EXERCISE. Repeat verbatim the lines of the data below, beginning with the line containing "strip(A_, B_, M['slab_mid'], None, .12, 0.0);" and continuing to the end.

GIVEN MATERIAL.
+ + + +

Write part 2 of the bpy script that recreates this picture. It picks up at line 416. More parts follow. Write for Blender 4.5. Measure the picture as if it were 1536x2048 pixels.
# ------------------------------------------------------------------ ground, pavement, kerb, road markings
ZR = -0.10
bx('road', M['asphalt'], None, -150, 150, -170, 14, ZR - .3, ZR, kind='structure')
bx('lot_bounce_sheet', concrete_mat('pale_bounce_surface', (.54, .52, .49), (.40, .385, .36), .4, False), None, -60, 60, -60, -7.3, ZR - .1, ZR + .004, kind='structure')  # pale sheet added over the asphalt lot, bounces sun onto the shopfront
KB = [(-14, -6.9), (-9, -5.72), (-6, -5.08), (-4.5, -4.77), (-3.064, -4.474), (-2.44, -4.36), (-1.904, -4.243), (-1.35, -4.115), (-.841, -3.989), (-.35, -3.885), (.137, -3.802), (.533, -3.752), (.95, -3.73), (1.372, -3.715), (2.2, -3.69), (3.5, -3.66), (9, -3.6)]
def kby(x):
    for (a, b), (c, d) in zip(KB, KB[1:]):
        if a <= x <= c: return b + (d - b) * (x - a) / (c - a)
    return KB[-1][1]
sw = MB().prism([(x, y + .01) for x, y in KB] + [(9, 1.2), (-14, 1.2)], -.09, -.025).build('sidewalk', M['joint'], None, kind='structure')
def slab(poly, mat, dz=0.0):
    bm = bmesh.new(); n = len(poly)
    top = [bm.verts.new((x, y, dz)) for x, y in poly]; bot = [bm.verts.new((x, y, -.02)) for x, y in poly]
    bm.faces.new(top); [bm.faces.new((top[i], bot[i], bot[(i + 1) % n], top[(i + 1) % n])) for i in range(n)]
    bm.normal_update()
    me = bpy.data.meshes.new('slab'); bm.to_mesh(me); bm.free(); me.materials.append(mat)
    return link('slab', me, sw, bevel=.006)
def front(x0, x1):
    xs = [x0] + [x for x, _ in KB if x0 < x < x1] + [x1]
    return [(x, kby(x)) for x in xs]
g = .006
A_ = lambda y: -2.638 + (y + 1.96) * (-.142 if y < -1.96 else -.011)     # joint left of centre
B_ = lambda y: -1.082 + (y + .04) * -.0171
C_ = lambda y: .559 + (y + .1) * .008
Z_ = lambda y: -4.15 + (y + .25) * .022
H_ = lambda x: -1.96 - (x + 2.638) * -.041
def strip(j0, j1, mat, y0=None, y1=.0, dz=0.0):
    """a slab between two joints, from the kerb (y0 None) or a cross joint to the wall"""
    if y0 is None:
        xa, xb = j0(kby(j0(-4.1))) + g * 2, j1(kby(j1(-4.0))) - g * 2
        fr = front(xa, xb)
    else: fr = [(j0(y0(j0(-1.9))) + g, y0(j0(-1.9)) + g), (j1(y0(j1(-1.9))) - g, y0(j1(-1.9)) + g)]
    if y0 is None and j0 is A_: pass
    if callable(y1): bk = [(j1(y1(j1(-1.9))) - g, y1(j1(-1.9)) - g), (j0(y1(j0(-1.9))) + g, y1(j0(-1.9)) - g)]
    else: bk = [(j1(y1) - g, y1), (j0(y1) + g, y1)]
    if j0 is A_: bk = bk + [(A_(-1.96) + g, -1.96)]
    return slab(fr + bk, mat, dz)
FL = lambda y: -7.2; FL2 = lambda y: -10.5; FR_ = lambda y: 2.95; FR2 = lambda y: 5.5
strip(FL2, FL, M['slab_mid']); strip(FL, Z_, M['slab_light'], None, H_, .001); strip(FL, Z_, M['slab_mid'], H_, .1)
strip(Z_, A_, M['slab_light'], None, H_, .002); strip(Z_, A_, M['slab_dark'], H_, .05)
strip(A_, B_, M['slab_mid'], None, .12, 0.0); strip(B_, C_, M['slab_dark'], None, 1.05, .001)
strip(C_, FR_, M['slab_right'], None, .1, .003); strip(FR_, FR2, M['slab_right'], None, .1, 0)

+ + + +

ANSWER IN FULL.
strip(A_, B_, M['slab_mid'], None, .12, 0.0); strip(B_, C_, M['slab_dark'], None, 1.05, .001)
strip(C_, FR_, M['slab_right'], None, .1, .003); strip(FR_, FR2, M['slab_right'], None, .1, 0)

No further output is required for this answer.